From the opening frames of Episode 1 Season 1 where Dustin, Lucas and Will ride their bikes home in the dark after a epic day long game of D&D at Mike’s house, the image of the bike (with lights flashing) harkens semiotic imagery; images of Elliott running from the “bad men” in E.T where the promise of adolescent innocence (and quest for the paternal) confronts the secrecy of government or The Goonies where a squad of kids get on their bikes in search of treasure to save their families from economic greed and a local government not willing to help those on the outskirts from over development. As such, to appreciate the nostalgia of Stranger Things is to understand genre, recognize that popular culture is rooted in the political and understand that it’s nostalgic connection is not merely grounded in fandom but meaning; the films the series pays homage too aligns with the politics of not only the 1980s but the realities of today.

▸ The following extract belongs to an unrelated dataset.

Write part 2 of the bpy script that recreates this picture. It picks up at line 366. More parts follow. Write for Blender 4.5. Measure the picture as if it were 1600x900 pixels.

The looming fear then and now: Government

From James Cameron Sci-Fi and War hybrid Aliens where Ripley has a deep distrust of the “corporation ” the notion of the government and its secrets not only creates the narrative’s upside down (the gate that’s been opened) but reflects and mirrors the upside down that exists in our everyday; a post Edward Snowdon political space fragmented by a lack of trust and where the notion of government seems self-serving rather than in service of the people. As in Season 1 where Mike’s dad naively asserts this his wife that Dr. Martin Brenner (Matthew Modine) and his goos should be trusted because their government, or as in the opening frames of Season 2 where he quips that “we’re all patriots here,” his lack of active voice, protectionism of his family and critical view of the political institution heightens a shared need to be skeptical; government must be held to account and reminds us that all is not what it seems.

What is truth?

The 1980s was consumer obsessed decade born out of harrowing times; the death of JFK, the horrors of Vietnam, the Watergate scandal, the questioning outcomes and achievements of the Civil Rights movement and other political truths that propelled the 80’s into the “me” decade. As the Cold War carried on, the narrative timing of the series is fitting – many unknowns and new realities emerging. This is very much connected to our today; making the show a relevant genre study of popular culture as a mirror and reflector of time and space.

Are we in the Upside Down?

In my teaching of film and new media, I challenge students to recognize that popular culture rises out of the political; a testing ground to see what a shared cultural experience looks like. In the show’s immense popularity and response across a diverse demographic base, it can be argued that the anxiety brewing in Hawkins provides not escape from our everyday but a mode to process our own uncertainty. The nature of horror lives out the political. As such, to watch the show as a simple throwback to the 1980’s limits it’s deep relevance of today. At a time where secrets and lies are shared readily on the web to investigations into democratic sabotage , our now like the Cold War anxieties of the 1980s reminds us of how upside down our world really is.

As with the characters in the show – be skeptical. Be critical.